Saraiya: Oh, absolutely. Dunham in particular has become a much stronger actress. Her scene with Jemima Kirke in the penultimate episode, “Goodbye Tour,” is striking for just how emotive both are after spending so many seasons playing robotic caricatures. I’m inclined to think that Williams’ performance has stayed the same, but the writers’ sense of irony towards her has heightened (and in “Get Out,” she is entirely manufactured, which of course makes perfect sense). The show has also been characterized by performers that were already great, right from the start: Becky Ann Baker, Andrew Rannells, Adam Driver, Zosia Mamet, and Alex Karpovsky (who in some episodes stole the show from Dunham).

Ryan: Agreed. To wrap things up, here’s the greatest compliment I can pay any show, and I think “Girls” certainly merits it: I know I’ll spend time thinking about what all these men and women are up to, even though I won’t get to check in on their lives and loves and aspirations any time soon. How will they get on? Will they find ways to support each other, even as they stumble over the bigger obstacles and frustrations life is likely to throw at them in the next couple of decades? If there is a reunion movie several years from now, I’d eagerly watch that (and of course it’s no sure thing that this great cast, all of whom deserve to go on to bigger and better things, will not too busy to be reassembled). What’s great is that I honestly can’t fully picture the trajectory of each character, though I like to imagine a future in which Ray is the mayor of New York, or at least the crankiest dad in Brooklyn.

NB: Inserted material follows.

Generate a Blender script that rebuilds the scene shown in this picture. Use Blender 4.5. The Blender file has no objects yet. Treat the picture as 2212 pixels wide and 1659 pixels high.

These characters frustrated me, they entertained me, they shook up what was possible on television. They made me re-examine my assumptions and they prompted some of the best conversations I’ve ever had about this medium that we love. Hannah Horvath, you forced me to think harder and to dig deeper, and I don’t know if I fully got what “Girls” was going for all the time, but I’m truly grateful for the provocations and the laughs and the unpredictable ride.

I can easily picture Grover reminiscing about his mom 20 years from now, when he’s sitting on the lawn of some well-regarded liberal arts college.

“She’s a lot,” he’ll probably say, “but it was an adventure every day.”